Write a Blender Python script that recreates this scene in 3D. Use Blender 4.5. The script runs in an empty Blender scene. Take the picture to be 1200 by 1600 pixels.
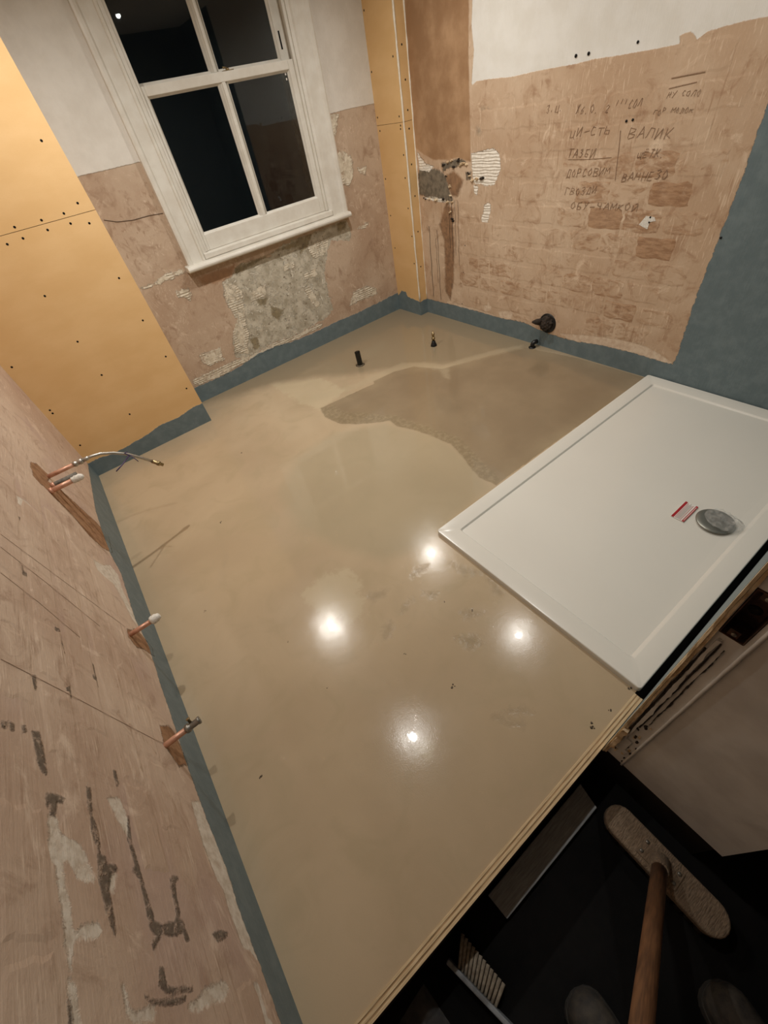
import bpy, bmesh, math, random
import numpy as np
from mathutils import Matrix, Vector

# ------------------------------------------------------------------ camera, world, lights, exposure
scene = bpy.context.scene
COL = scene.collection
random.seed(7)
RNG = np.random.RandomState(11)

cam_data = bpy.data.cameras.new('camera')
cam = bpy.data.objects.new('camera', cam_data)
COL.objects.link(cam)
cam_data.sensor_fit = 'VERTICAL'
cam_data.sensor_height = 36.0
cam_data.lens = 36.0 * 630.306 / 1600.0
cam_data.clip_start = 0.02
_r = (0.781502964, -0.603349075, -0.158817539)
_d = (-0.529489799, -0.506755824, -0.680322782)
_f = (0.329990409, 0.615766538, -0.715498359)
CAM = (0.4390, -2.7289, 1.3600)
cam.matrix_world = Matrix(((_r[0], -_d[0], -_f[0], CAM[0]), (_r[1], -_d[1], -_f[1], CAM[1]),
                           (_r[2], -_d[2], -_f[2], CAM[2]), (0, 0, 0, 1)))
scene.camera = cam

world = bpy.data.worlds.new('night')
scene.world = world
world.use_nodes = True
world.node_tree.nodes['Background'].inputs[0].default_value = (0.0012, 0.0014, 0.0018, 1)
world.node_tree.nodes['Background'].inputs[1].default_value = 1.0

vs = scene.view_settings
vs.view_transform = 'Standard'
vs.look = 'None'
vs.gamma = 1.0
vs.use_curve_mapping = False
vs.exposure = 0.0

CEIL = 2.11
SPOT_W = 67.0
SPOT_COL = (1.0, 0.968, 0.910)
SPOT_A = 172.0       # cone of the recessed lamps, degrees
LAMPS = [(0.739, -0.590, 0.93), (2.020, -0.614, 0.85), (0.727, -1.816, 0.36), (1.957, -1.810, 0.50)]   # x, y, relative output

# room dimensions (metres)
XA, YB, XC, XP, YP = 0.760, 0.312, 2.770, 2.691, 0.025
YT = -2.713          # edge of the screed at the doorway
YF = -2.742          # room face of the partition
XE = 0.945           # end face of the partition in the doorway
YH = -3.036          # hall side of the partition
ZH = -0.18           # hall floor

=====

Given exercise
Where a line holds "scene", copy it out.

Answer to this problem
Write a Blender Python script that recreates this scene in 3D. Use Blender 4.5. The script runs in an empty Blender scene. Take the picture to be 1200 by 1600 pixels.
scene = bpy.context.scene
COL = scene.collection
scene.camera = cam
scene.world = world
vs = scene.view_settings